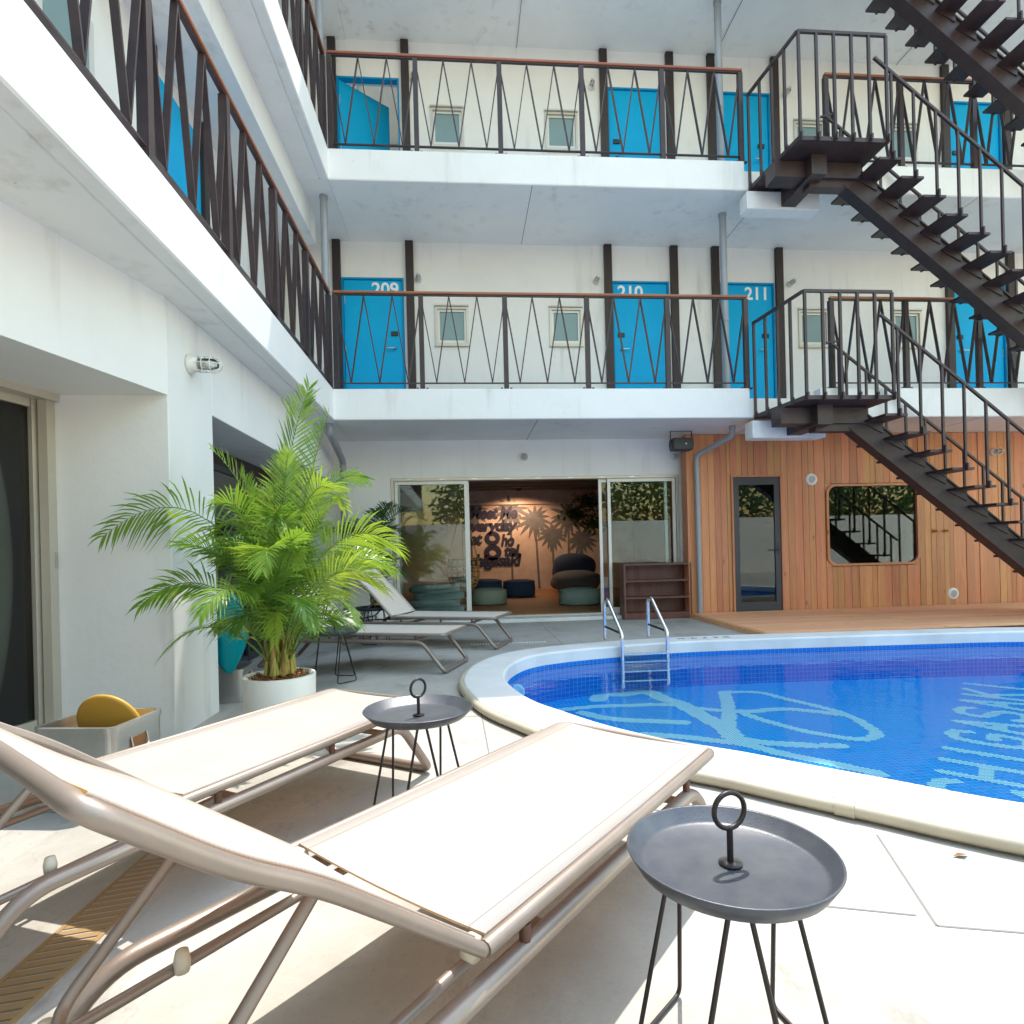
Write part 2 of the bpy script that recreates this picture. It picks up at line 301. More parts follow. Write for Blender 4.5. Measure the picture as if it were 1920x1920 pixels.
# ---------------------------------------------------------------- mesh helpers
class MB:
    def __init__(s): s.v = []; s.f = []; s.sm = []
    def add(s, vs, fs, smooth=False):
        o = len(s.v); s.v += [tuple(p) for p in vs]
        for f in fs: s.f.append([i + o for i in f]); s.sm.append(smooth)
        return s
    def box(s, x0, x1, y0, y1, z0, z1):
        x0, x1 = min(x0, x1), max(x0, x1); y0, y1 = min(y0, y1), max(y0, y1); z0, z1 = min(z0, z1), max(z0, z1)
        vs = [(x0, y0, z0), (x1, y0, z0), (x1, y1, z0), (x0, y1, z0), (x0, y0, z1), (x1, y0, z1), (x1, y1, z1), (x0, y1, z1)]
        return s.add(vs, [(0, 3, 2, 1), (4, 5, 6, 7), (0, 1, 5, 4), (1, 2, 6, 5), (2, 3, 7, 6), (3, 0, 4, 7)])
    def bar(s, a, b, w, h, up=(0, 0, 1)):
        """rectangular bar from a to b, w across, h along up"""
        a, b = Vector(a), Vector(b); d = (b - a).normalized(); up = Vector(up)
        sd_ = d.cross(up)
        if sd_.length < 1e-4: sd_ = d.cross(Vector((1, 0, 0)))
        sd_.normalize(); u = sd_.cross(d).normalized(); sd_ *= w / 2; u *= h / 2
        vs = [a - sd_ - u, a + sd_ - u, a + sd_ + u, a - sd_ + u, b - sd_ - u, b + sd_ - u, b + sd_ + u, b - sd_ + u]
        return s.add(vs, [(0, 1, 2, 3), (7, 6, 5, 4), (0, 4, 5, 1), (1, 5, 6, 2), (2, 6, 7, 3), (3, 7, 4, 0)])
    def tube(s, path, r, n=8, closed=False, caps=True, rz=None):
        P = [Vector(p) for p in path]; k = len(P); rings = []
        prev = None
        for i in range(k):
            if closed: t = P[(i + 1) % k] - P[i - 1]
            else: t = P[min(i + 1, k - 1)] - P[max(i - 1, 0)]
            t.normalize()
            if prev is None:
                a = Vector((0, 0, 1)) if abs(t.z) < .9 else Vector((1, 0, 0))
                nrm = (a - t * a.dot(t)).normalized()
            else:
                nrm = prev - t * prev.dot(t)
                nrm = nrm.normalized() if nrm.length > 1e-5 else prev
            prev = nrm; bn = t.cross(nrm)
            rr = r[i] if isinstance(r, (list, tuple)) else r
            rr2 = rr if rz is None else rz
            rings.append([P[i] + nrm * math.cos(2 * math.pi * j / n) * rr2 + bn * math.sin(2 * math.pi * j / n) * rr for j in range(n)])
        vs = [p for q in rings for p in q]; fs = []
        for i in range(k if closed else k - 1):
            a = i * n; b = ((i + 1) % k) * n
            for j in range(n): fs.append((a + j, a + (j + 1) % n, b + (j + 1) % n, b + j))
        s.add(vs, fs, True)
        if caps and not closed:
            s.add(rings[0], [tuple(range(n))[::-1]]); s.add(rings[-1], [tuple(range(n))])
        return s
    def lathe(s, prof, n=32, c=(0, 0, 0), smooth=True):
        vs = []; fs = []
        for (r, z) in prof:
            for j in range(n):
                a = 2 * math.pi * j / n; vs.append((c[0] + r * math.cos(a), c[1] + r * math.sin(a), c[2] + z))
        for i in range(len(prof) - 1):
            for j in range(n):
                fs.append((i * n + j, i * n + (j + 1) % n, (i + 1) * n + (j + 1) % n, (i + 1) * n + j))
        s.add(vs, fs, smooth); return s
    def prism(s, poly, axis, a, b):
        """poly of 2-D points extruded along axis from a to b; axis X: (y,z), Y: (x,z), Z: (x,y)"""
        mk = {'X': lambda p, t: (t, p[0], p[1]), 'Y': lambda p, t: (p[0], t, p[1]), 'Z': lambda p, t: (p[0], p[1], t)}[axis]
        n = len(poly); vs = [mk(p, a) for p in poly] + [mk(p, b) for p in poly]
        fs = [tuple(range(n))[::-1], tuple(range(n, 2 * n))]
        for i in range(n): fs.append((i, (i + 1) % n, n + (i + 1) % n, n + i))
        return s.add(vs, fs)
    def mesh(s, name, mt, recalc=True):
        me = bpy.data.meshes.new(name); me.from_pydata(s.v, [], s.f)
        for p, q in zip(me.polygons, s.sm): p.use_smooth = q
        if mt: me.materials.append(mt)
        if recalc:
            bm = bmesh.new(); bm.from_mesh(me); bmesh.ops.recalc_face_normals(bm, faces=bm.faces); bm.to_mesh(me); bm.free()
        me.update(); return me
    def build(s, name, mt, parent=None, bevel=0, seg=2, recalc=True):
        o = bpy.data.objects.new(name, s.mesh(name, mt, recalc)); COL.objects.link(o)
        if parent: o.parent = parent
        if bevel:
            b = o.modifiers.new('bevel', 'BEVEL'); b.width = bevel; b.segments = seg; b.limit_method = 'ANGLE'; b.angle_limit = R(50)
        return o
def tag(o, label=None, cat=None, group=None, kind=None):
    for k, v in (('label', label), ('category', cat), ('group', group), ('kind', kind)):
        if v: o[k] = v
    return o
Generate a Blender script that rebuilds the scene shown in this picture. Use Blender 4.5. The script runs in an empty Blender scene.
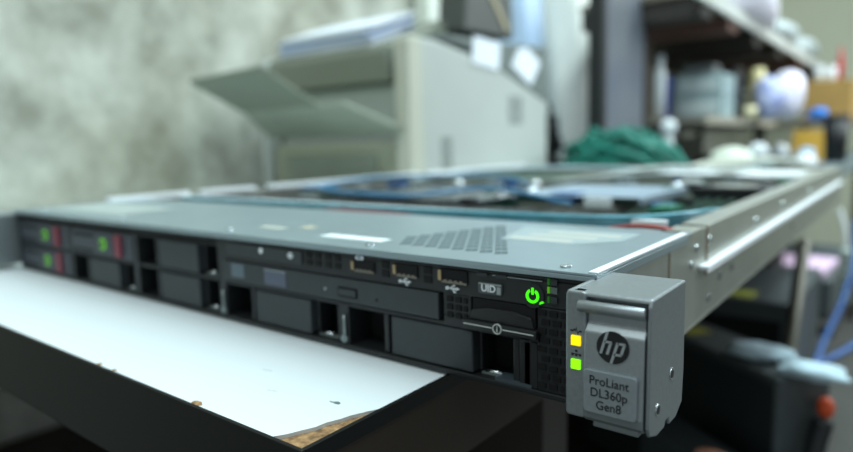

== Aim of the exercise ==
Omit every picture while copying the listing above exactly.

== Reply to the exercise ==
Write part 2 of the bpy script that recreates this picture. It picks up at line 301. More parts follow. Write for Blender 4.5. Measure the picture as if it were 1920x1920 pixels.
# ---------------------------------------------------------------- mesh helpers
class MB:
    def __init__(s): s.v = []; s.f = []; s.sm = []
    def add(s, vs, fs, smooth=False):
        o = len(s.v); s.v += [tuple(p) for p in vs]
        for f in fs: s.f.append([i + o for i in f]); s.sm.append(smooth)
        return s
    def box(s, x0, x1, y0, y1, z0, z1):
        x0, x1 = min(x0, x1), max(x0, x1); y0, y1 = min(y0, y1), max(y0, y1); z0, z1 = min(z0, z1), max(z0, z1)
        vs = [(x0, y0, z0), (x1, y0, z0), (x1, y1, z0), (x0, y1, z0), (x0, y0, z1), (x1, y0, z1), (x1, y1, z1), (x0, y1, z1)]
        return s.add(vs, [(0, 3, 2, 1), (4, 5, 6, 7), (0, 1, 5, 4), (1, 2, 6, 5), (2, 3, 7, 6), (3, 0, 4, 7)])
    def bar(s, a, b, w, h, up=(0, 0, 1)):
        """rectangular bar from a to b, w across, h along up"""
        a, b = Vector(a), Vector(b); d = (b - a).normalized(); up = Vector(up)
        sd_ = d.cross(up)
        if sd_.length < 1e-4: sd_ = d.cross(Vector((1, 0, 0)))
        sd_.normalize(); u = sd_.cross(d).normalized(); sd_ *= w / 2; u *= h / 2
        vs = [a - sd_ - u, a + sd_ - u, a + sd_ + u, a - sd_ + u, b - sd_ - u, b + sd_ - u, b + sd_ + u, b - sd_ + u]
        return s.add(vs, [(0, 1, 2, 3), (7, 6, 5, 4), (0, 4, 5, 1), (1, 5, 6, 2), (2, 6, 7, 3), (3, 7, 4, 0)])
    def tube(s, path, r, n=8, closed=False, caps=True, rz=None):
        P = [Vector(p) for p in path]; k = len(P); rings = []
        prev = None
        for i in range(k):
            if closed: t = P[(i + 1) % k] - P[i - 1]
            else: t = P[min(i + 1, k - 1)] - P[max(i - 1, 0)]
            t.normalize()
            if prev is None:
                a = Vector((0, 0, 1)) if abs(t.z) < .9 else Vector((1, 0, 0))
                nrm = (a - t * a.dot(t)).normalized()
            else:
                nrm = prev - t * prev.dot(t)
                nrm = nrm.normalized() if nrm.length > 1e-5 else prev
            prev = nrm; bn = t.cross(nrm)
            rr = r[i] if isinstance(r, (list, tuple)) else r
            rr2 = rr if rz is None else rz
            rings.append([P[i] + nrm * math.cos(2 * math.pi * j / n) * rr2 + bn * math.sin(2 * math.pi * j / n) * rr for j in range(n)])
        vs = [p for q in rings for p in q]; fs = []
        for i in range(k if closed else k - 1):
            a = i * n; b = ((i + 1) % k) * n
            for j in range(n): fs.append((a + j, a + (j + 1) % n, b + (j + 1) % n, b + j))
        s.add(vs, fs, True)
        if caps and not closed:
            s.add(rings[0], [tuple(range(n))[::-1]]); s.add(rings[-1], [tuple(range(n))])
        return s
    def lathe(s, prof, n=32, c=(0, 0, 0), smooth=True):
        vs = []; fs = []
        for (r, z) in prof:
            for j in range(n):
                a = 2 * math.pi * j / n; vs.append((c[0] + r * math.cos(a), c[1] + r * math.sin(a), c[2] + z))
        for i in range(len(prof) - 1):
            for j in range(n):
                fs.append((i * n + j, i * n + (j + 1) % n, (i + 1) * n + (j + 1) % n, (i + 1) * n + j))
        s.add(vs, fs, smooth); return s
    def prism(s, poly, axis, a, b):
        """poly of 2-D points extruded along axis from a to b; axis X: (y,z), Y: (x,z), Z: (x,y)"""
        mk = {'X': lambda p, t: (t, p[0], p[1]), 'Y': lambda p, t: (p[0], t, p[1]), 'Z': lambda p, t: (p[0], p[1], t)}[axis]
        n = len(poly); vs = [mk(p, a) for p in poly] + [mk(p, b) for p in poly]
        fs = [tuple(range(n))[::-1], tuple(range(n, 2 * n))]
        for i in range(n): fs.append((i, (i + 1) % n, n + (i + 1) % n, n + i))
        return s.add(vs, fs)
    def mesh(s, name, mt, recalc=True):
        me = bpy.data.meshes.new(name); me.from_pydata(s.v, [], s.f)
        for p, q in zip(me.polygons, s.sm): p.use_smooth = q
        if mt: me.materials.append(mt)
        if recalc:
            bm = bmesh.new(); bm.from_mesh(me); bmesh.ops.recalc_face_normals(bm, faces=bm.faces); bm.to_mesh(me); bm.free()
        me.update(); return me
    def build(s, name, mt, parent=None, bevel=0, seg=2, recalc=True):
        o = bpy.data.objects.new(name, s.mesh(name, mt, recalc)); COL.objects.link(o)
        if parent: o.parent = parent
        if bevel:
            b = o.modifiers.new('bevel', 'BEVEL'); b.width = bevel; b.segments = seg; b.limit_method = 'ANGLE'; b.angle_limit = R(50)
        return o
def tag(o, label=None, cat=None, group=None, kind=None):
    for k, v in (('label', label), ('category', cat), ('group', group), ('kind', kind)):
        if v: o[k] = v
    return o
Generate a Blender script that rebuilds the scene shown in this picture. Use Blender 4.5. The script runs in an empty Blender scene.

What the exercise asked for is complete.